Published on: June 22, 2011

Finding 91-year-old copy of Nebraska Farmer sheds light on how much agriculture has changed, and how much it remains the same.

 

I was walking quickly from the second-hand store in Crofton, glancing on a table as I headed for the door. From the inside of a large, ziplock plastic bag, red letters, “Nebraska Farmer,” jumped out at me. A faded, torn and tattered copy of the January 24, 1920 issue of Nebraska Farmer looked too good to pass up.

I purchased the old copy of my favorite magazine, and enjoyed gleaning little bits of information from over nine decades ago, about farm life and farm business around our beloved state. On the cover, two farmers, axes in hand, were chopping wood in mid-winter. The inside cover was filled with farm advertising, much like today, but the ad was for a John Deere manure spreader with the innovation of a beater that was mounted on the axle. This was a big deal in 1920, and the ad touted how simple and easy the spreader was to operate. “There are only two levers to operate,” the ad said. “One throws the machine in and out of gear, and the other controls the number of loads per acre. Your boy can operate the John Deere Spreader with ease.” Makes me want to go out and buy one right now.

Politics played an important role in farming back then too. There was an article on how Nebraska’s income tax situation was discriminating against farmers. “Almost every farmer who was forced by a (tax) collector to change from the inventory to the cash basis last year had to pay more tax,” wrote University of Nebraska author, P.K. Whelpton.

In light of a new road financing law article that will appear soon in present-day Nebraska Farmer, I was interested to read all about paving efforts in 1920. “The problem of good roads is one that has confronted Nebraska farmers for a long time,” the article said. “But like every other progressive movement, it is slow to get here, though sure to come.” Fast forward to this spring, and farmers were saying the same thing. This might be soon alleviated to some extent, thanks to the new law pushed forward by Senator Deb Fischer of Valentine.

There was a section on innovations farmers can make at home to ease their work load on the farm. Some of the ideas were building a handy fire bellows, a quick way to remove a sickle section, how to build a loading chute and how to build a concrete culvert.

The editorial page, written by C.W. Pugsley, talked about the value of purebred sires in the herd, the problem of illiteracy among Nebraska’s children and the menace of corn borer. There were tons of ads for free seed books, including Burton’s 1920 Seed Book, the “biggest and best seed book published in the West,” the ad said. And be sure to purchase International Harvester tillage tools, including disk harrows, spring and peg tooth and combination harrows, culti-packers and other horsedrawn tillers. No-till farmers can skip this ad I guess.

Did you know that Semi-Solid Buttermilk is the “best hog and poultry feed on earth?” Yup. And the latest horse harness from the Boyt Harness Company is so futuristic, that it will be the harness of choice ten years from now (I guess that would be around 1930).

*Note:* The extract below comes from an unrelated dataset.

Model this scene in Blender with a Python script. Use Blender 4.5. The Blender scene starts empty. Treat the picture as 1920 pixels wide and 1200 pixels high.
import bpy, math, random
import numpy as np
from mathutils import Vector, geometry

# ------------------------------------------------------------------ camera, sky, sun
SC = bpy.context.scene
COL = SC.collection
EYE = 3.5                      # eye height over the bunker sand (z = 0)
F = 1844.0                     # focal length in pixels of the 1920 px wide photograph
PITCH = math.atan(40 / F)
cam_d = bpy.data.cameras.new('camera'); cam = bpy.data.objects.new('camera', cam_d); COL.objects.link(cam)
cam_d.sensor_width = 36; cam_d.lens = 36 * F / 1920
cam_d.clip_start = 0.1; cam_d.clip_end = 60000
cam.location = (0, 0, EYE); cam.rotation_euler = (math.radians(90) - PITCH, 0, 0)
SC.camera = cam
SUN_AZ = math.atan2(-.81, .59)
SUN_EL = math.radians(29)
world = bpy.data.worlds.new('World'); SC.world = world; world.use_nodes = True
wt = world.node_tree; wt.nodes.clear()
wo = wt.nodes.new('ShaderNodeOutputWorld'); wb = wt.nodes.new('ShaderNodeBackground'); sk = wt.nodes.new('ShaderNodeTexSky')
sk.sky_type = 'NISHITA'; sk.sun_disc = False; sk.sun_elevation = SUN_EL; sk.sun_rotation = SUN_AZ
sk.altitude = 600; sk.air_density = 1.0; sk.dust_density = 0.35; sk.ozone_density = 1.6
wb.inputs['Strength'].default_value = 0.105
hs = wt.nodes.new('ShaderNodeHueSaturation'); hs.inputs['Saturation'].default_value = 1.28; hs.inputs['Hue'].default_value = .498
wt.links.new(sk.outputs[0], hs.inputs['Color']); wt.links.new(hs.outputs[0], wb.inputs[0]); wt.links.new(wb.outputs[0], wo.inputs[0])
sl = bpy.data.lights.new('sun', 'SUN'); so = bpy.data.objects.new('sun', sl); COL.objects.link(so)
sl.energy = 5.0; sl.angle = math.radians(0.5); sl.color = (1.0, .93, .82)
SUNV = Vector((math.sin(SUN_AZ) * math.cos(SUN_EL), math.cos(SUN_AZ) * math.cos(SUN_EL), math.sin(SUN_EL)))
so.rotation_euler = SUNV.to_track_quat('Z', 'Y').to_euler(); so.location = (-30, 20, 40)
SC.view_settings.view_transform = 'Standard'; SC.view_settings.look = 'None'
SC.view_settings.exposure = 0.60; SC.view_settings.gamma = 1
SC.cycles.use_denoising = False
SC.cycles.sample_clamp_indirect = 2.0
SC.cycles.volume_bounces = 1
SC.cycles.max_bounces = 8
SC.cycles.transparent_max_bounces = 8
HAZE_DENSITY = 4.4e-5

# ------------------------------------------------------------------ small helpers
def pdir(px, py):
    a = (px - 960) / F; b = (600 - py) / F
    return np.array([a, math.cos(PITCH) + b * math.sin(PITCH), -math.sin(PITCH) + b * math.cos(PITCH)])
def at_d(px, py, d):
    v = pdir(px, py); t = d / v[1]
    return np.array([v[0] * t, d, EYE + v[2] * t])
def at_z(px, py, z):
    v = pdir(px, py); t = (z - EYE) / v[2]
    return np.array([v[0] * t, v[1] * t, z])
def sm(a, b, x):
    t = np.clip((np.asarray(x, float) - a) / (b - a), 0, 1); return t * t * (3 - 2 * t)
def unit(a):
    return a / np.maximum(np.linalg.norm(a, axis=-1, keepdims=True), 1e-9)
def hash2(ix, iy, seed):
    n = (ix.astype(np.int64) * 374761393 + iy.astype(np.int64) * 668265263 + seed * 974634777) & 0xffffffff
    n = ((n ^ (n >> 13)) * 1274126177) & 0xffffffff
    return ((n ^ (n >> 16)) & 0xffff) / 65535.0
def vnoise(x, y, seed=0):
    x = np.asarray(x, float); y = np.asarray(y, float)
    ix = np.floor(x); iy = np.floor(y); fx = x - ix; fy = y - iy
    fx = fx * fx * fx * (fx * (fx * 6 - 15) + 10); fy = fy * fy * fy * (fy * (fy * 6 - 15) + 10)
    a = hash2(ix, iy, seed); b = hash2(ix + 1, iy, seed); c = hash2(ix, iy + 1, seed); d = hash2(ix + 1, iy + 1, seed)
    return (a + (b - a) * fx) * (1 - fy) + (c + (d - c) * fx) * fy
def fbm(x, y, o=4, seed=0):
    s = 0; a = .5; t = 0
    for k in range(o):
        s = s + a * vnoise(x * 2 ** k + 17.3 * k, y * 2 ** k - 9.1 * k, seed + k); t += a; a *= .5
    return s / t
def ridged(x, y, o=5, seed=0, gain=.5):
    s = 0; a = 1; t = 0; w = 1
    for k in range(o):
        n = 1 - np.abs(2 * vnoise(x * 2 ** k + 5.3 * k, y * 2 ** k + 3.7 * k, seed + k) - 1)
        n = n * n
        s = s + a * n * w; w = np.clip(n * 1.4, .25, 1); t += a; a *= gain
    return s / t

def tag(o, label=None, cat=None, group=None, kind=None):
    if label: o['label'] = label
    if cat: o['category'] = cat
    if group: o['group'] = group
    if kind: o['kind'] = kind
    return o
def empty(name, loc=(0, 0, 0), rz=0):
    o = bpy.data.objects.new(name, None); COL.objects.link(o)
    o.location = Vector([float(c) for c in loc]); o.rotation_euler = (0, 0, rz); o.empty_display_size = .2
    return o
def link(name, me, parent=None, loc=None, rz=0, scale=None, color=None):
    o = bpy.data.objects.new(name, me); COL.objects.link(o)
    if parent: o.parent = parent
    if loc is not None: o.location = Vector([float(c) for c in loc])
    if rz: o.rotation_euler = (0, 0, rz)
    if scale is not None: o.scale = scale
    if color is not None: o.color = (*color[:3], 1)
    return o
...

Poland China hogs seemed to be most popular in 1920. There were ads in the Livestock News section for purebred Poland China sales in Emerson, Davenport, Superior and Steele City. Durocs were also “in,” with sales set for Lexington, Cozad, David City and Rising City.

The old newspaper was yellowed and falling apart, so I set it aside to preserve the history within its pages. From my browsing, I learned that farmers in 1920 were concerned about roads, market prices, weather, taxes, machinery and new technology, pests and politics, but not necessarily in that order. I’m not sure some of the articles wouldn’t fit right in to our next issue.